In January, the Biden administration unveiled a proposal to slash monthly payments for federal student loan borrowers who enroll in income-driven repayment (IDR) plans. Previously at OppBlog, I highlighted some of the problems with the plan, including its exorbitant cost, its inflationary effect on future borrowing and college tuition, and the perverse new subsidies it will introduce for degree programs with little return on investment.
In testimony before the House Education and Workforce Committee last Thursday, economist Adam Looney of the University of Utah highlighted another unintended consequence of the IDR expansion: it will render useless one of the few outcomes-based accountability policies currently in place for federally funded institutions of higher education.
The cohort default rate
Currently, colleges and universities can lose access to federal funding if a certain percentage of former students defaults on their loans. (For student loans, a payer is in default after 360 days without making a scheduled monthly payment.) If the cohort default rate (CDR) exceeds 30 percent for three consecutive years—or 40 percent for one year—the school may lose eligibility for federal aid.
In practice, the CDR fails to hold most low-quality schools accountable. The default rate threshold is set too high, meaning many schools with poor loan repayment outcomes face no sanctions under the rule. Schools have also found ways to manipulate the CDR. As a result, the number of institutions subject to a loss of aid eligibility is usually in the single digits, out of nearly 5,000 schools using federal loans.

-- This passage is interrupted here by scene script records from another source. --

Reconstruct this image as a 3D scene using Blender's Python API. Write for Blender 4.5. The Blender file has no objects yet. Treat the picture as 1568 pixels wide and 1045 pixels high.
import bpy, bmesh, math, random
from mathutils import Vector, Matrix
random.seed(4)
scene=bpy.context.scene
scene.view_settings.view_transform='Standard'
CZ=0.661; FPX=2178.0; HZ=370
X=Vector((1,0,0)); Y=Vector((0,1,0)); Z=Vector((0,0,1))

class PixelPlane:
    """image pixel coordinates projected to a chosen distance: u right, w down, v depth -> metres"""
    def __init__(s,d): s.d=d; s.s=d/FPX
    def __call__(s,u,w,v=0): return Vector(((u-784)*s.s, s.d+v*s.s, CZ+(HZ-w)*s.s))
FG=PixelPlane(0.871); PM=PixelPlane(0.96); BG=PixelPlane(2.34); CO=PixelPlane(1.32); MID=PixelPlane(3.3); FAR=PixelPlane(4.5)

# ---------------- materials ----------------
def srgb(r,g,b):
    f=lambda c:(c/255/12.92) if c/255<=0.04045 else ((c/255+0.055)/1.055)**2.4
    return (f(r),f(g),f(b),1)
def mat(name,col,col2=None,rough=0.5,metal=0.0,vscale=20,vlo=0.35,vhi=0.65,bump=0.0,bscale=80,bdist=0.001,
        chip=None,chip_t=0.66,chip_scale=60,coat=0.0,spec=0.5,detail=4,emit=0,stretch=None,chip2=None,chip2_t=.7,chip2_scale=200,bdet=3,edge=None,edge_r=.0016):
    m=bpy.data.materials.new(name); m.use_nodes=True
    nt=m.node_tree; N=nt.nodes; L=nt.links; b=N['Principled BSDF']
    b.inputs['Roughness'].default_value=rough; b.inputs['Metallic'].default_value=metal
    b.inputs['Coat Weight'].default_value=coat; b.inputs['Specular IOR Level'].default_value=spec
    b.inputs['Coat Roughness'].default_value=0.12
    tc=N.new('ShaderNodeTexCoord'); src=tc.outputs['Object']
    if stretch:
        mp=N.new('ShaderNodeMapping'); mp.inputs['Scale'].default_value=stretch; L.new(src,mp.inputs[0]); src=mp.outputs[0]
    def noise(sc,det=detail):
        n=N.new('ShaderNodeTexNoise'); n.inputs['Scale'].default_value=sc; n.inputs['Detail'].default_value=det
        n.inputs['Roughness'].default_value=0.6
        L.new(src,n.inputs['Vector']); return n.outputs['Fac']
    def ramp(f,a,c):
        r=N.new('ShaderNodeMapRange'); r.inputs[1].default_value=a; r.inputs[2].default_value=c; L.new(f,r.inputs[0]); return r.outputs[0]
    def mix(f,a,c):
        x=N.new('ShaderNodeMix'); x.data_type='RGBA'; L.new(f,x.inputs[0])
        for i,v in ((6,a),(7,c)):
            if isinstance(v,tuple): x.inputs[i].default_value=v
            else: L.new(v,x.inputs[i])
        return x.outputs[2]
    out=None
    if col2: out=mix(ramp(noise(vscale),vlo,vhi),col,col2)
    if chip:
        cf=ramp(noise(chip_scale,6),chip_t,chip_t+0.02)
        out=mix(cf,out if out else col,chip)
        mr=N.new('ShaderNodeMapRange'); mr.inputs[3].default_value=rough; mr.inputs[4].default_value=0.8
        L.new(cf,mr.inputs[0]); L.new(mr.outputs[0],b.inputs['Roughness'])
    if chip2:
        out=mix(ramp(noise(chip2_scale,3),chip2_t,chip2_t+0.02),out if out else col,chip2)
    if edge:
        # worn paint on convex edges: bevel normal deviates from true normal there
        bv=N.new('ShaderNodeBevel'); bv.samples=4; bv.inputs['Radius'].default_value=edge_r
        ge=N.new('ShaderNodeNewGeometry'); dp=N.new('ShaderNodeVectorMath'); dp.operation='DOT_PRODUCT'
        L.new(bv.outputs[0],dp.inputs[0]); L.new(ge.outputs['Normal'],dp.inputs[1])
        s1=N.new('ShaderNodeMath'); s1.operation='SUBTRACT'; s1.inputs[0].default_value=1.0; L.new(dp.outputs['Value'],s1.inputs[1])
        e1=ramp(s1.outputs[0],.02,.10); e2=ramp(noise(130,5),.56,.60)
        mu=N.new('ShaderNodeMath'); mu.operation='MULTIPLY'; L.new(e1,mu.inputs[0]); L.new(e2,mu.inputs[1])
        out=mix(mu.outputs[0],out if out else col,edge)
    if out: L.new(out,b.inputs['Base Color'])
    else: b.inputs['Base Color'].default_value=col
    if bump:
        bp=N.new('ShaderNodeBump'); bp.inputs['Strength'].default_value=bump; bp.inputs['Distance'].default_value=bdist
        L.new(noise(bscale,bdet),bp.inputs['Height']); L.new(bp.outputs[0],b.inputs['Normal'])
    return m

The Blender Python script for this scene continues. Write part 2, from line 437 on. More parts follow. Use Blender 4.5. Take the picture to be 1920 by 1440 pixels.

The CDR does have one redeeming feature, though. Some schools with poor economic outcomes voluntarily choose not to participate in the federal student loan program because they fear they would have a CDR that triggers a loss of aid eligibility. This could jeopardize these schools’ access to other federal aid programs, such as Pell Grants. In 2014, for instance, a number of community colleges did not participate in the federal loan program. This segment of schools enrolled nearly one million students, nine percent of the sector’s total.
This deterrent effect has stopped many low-quality colleges from pushing federal loans on students who may never be able to repay them. Under the Biden administration’s proposed changes to IDR, however, this deterrent could disappear.
The IDR reforms will set a $0 monthly payment for borrowers who earn less than 225 percent of the federal poverty line, or $32,805 for a single person in 2023. Under such a system, around 40 percent of students who attended two-year colleges will never make a single payment on their loans.
Scheduling a $0 monthly payment for an enormous chunk of borrowers will help many avoid defaulting on their loans. This will have some benefits: default can come with severe penalties, which I have argued are overly punitive. But the drop in default rates does not signal any change in the underlying value of the education provided. Even if they do not technically default, many borrowers will nonetheless fail to repay their debts because of excessive tuition and a low return on investment on their degrees.
The drop in expected default rates means that many low-quality institutions will soon find it advantageous to participate in the federal loan program, since there will be little fear of losing aid eligibility due to a high CDR. As Looney puts it, the changes will “allow low-quality, high-risk programs currently threatened with sanctions under existing rules to enroll high-risk borrowers.”
IDR reform makes stronger accountability more urgent
Even before the Biden administration proposed overhauling IDR, the cohort default rate was an outdated metric. The administration’s changes, though, will neuter one of CDR’s last useful features: it has kept many of the lowest-quality institutions out of the federal student loan program entirely.
The federal student aid system needs a stronger accountability framework adapted for the challenges of today. In a white paper for FREOPP, I propose requiring colleges to compensate taxpayers when former students do not repay their loans. This would discourage schools from offering programs where economic returns do not justify the cost of tuition, as students who pursue these programs are unlikely to pay back their debts.
These compensation requirements would be triggered regardless of whether the reason for nonpayment is loan default or simply a $0 scheduled payment under IDR. Both reasons signal that the economic value of the student’s education did not justify its cost, and both result in a net loss to taxpayers. It follows that colleges should be held accountable in both cases.
As Looney concludes, “the fundamental problems that caused the student loan crisis—useless degree programs and exorbitant costs—can’t be solved by encouraging students to take out bad loans with promises to forgive them later.” The only solution is to discourage federally funded colleges from offering these programs in the first place.